I was looking for an introductory book on peer-to-peer (P2P) application and their application to grid computation. Web services was a bonus, as it is something I don’t usually play with.
Content and opinions
The book is split in four parts. The first chapter is an introduction to distributed systems, with the definitions and some examples of what is and what is not a centralized (by opposition to decentralized) application or framework. For people novice to P2P, the examples and the problems are well presented.
The first part goes into details of a distributed environment. The P2P solution is thus exposed, with its specific aspects, social (P2P has not a good reputation, to say the least) or routing (accessing peer behind firewalls, routers). As web services are one of the main subjects of the book, they are presented next. The last chapter tackles grid computing through its evolution, the current definition of a grid and the Globus Toolkit 2 architecture. Those chapters are really interesting because they lay down the ground for the remaining of the book.

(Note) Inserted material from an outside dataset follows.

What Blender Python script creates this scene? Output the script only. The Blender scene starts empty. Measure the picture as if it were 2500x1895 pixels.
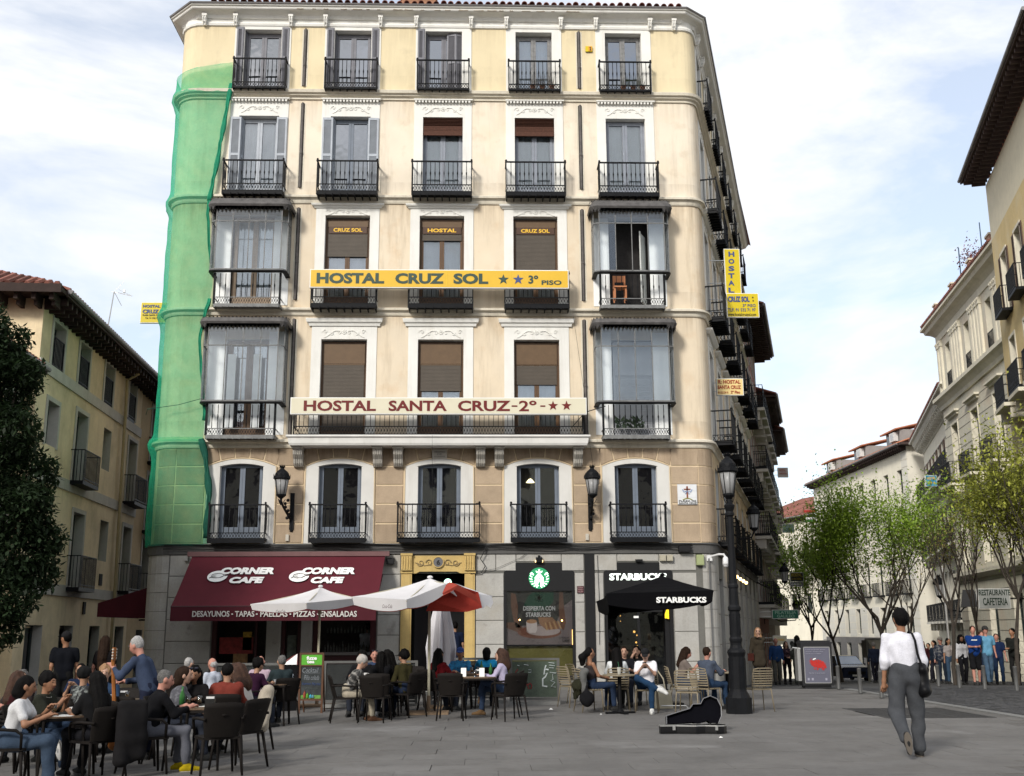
import bpy,bmesh,math,random
import numpy as np
from math import sin,cos,tan,pi,radians,degrees,atan2,hypot,sqrt
from mathutils import Matrix,Vector
random.seed(7);rng=np.random.default_rng(7)
SC=bpy.context.scene
COL=SC.collection
FPX,TILT,YAW,ROLL,CH=2658.0,radians(12.56),radians(1.65),radians(0.277),1.6
F_=Vector((sin(YAW)*cos(TILT),cos(YAW)*cos(TILT),sin(TILT)))
R0=Vector((cos(YAW),-sin(YAW),0));U0=R0.cross(F_)
R_=R0*cos(ROLL)-U0*sin(ROLL);U_=R_.cross(F_)
cam=bpy.data.cameras.new('camera');camo=bpy.data.objects.new('camera',cam);COL.objects.link(camo)
camo.matrix_world=Matrix(((R_.x,U_.x,-F_.x,0),(R_.y,U_.y,-F_.y,0),(R_.z,U_.z,-F_.z,CH),(0,0,0,1)))
cam.sensor_width=36;cam.lens=FPX/2500*36;cam.clip_end=2000;cam.clip_start=.05
SC.camera=camo
SC.view_settings.view_transform='Standard';SC.view_settings.look='None'
SC.view_settings.exposure=0.60;SC.view_settings.gamma=1;SC.view_settings.use_curve_mapping=False
SUN_EL,SUN_AZ=radians(31),radians(210)
W=bpy.data.worlds.new('World');SC.world=W;W.use_nodes=True
nt=W.node_tree;nt.nodes.clear()
def N(t,ty,**kw):
 n=t.nodes.new(ty)
 for k,v in kw.items():setattr(n,k,v)
 return n
out=N(nt,'ShaderNodeOutputWorld');bg=N(nt,'ShaderNodeBackground');bg2=N(nt,'ShaderNodeBackground')
sky=N(nt,'ShaderNodeTexSky',sky_type='NISHITA');sky.sun_disc=False
sky.sun_elevation=SUN_EL;sky.sun_rotation=SUN_AZ;sky.air_density=1.0;sky.dust_density=1.5
nt.links.new(sky.outputs[0],bg.inputs[0]);bg.inputs[1].default_value=0.15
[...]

The second part is about several P2P technologies that can be used, as well as some specific issues. Jini and Gnutella are the first ones to be exposed. They were not developed to answer to the same questions: Jini is about Remote Objects and Gnutella is about file sharing. These technologies introduce the issues of scalability and security ; the first tackles the use of more nodes in the grid, the second the protection of the grid. Finally, Freenet and JXTA are exposed. The first is dedicated to fiel storage on a distributed data grid, the second is a generic P2P framework. The chapters on the different technologies do not bring more information than what can be found on tutorials on the net, but they explain them in a clear way. Scalability and security are aspects that are sometimes forgotten in the design of a distributed system, so their presence in this part of the book helps remembering them.
Part three tackles Jini, JXTA and web service deployement. The first two chapters have some code samples that can be used ; for web service, there is only some XML fragments. Several formats are exposed in this chapter with their advantages and drawbacks.
Finally, the fourth chapter presents web services applied to grid systems. This gives grid services. The Globus toolkit 3 can be used for those grid services, and the future version 4 is introduced as well. This part is the shortest, maybe because these special services are not widely used, and a lot should still be explored to have a clear software designed (which may be used by the Globus toolkit 4, according to the book).
Conclusion
The good writting style of the book helps reading the book, as some pages can be difficult to understand. The final goal is to present grid services, with the underlying frameworks and tools that are grid (and P2P) systems and web services. The beginner is taken from the basics to advanced concepts, which can be applied to concrete grids.
If grid computation, how they can be done, and web services are of interest to you, I suggest you read this book.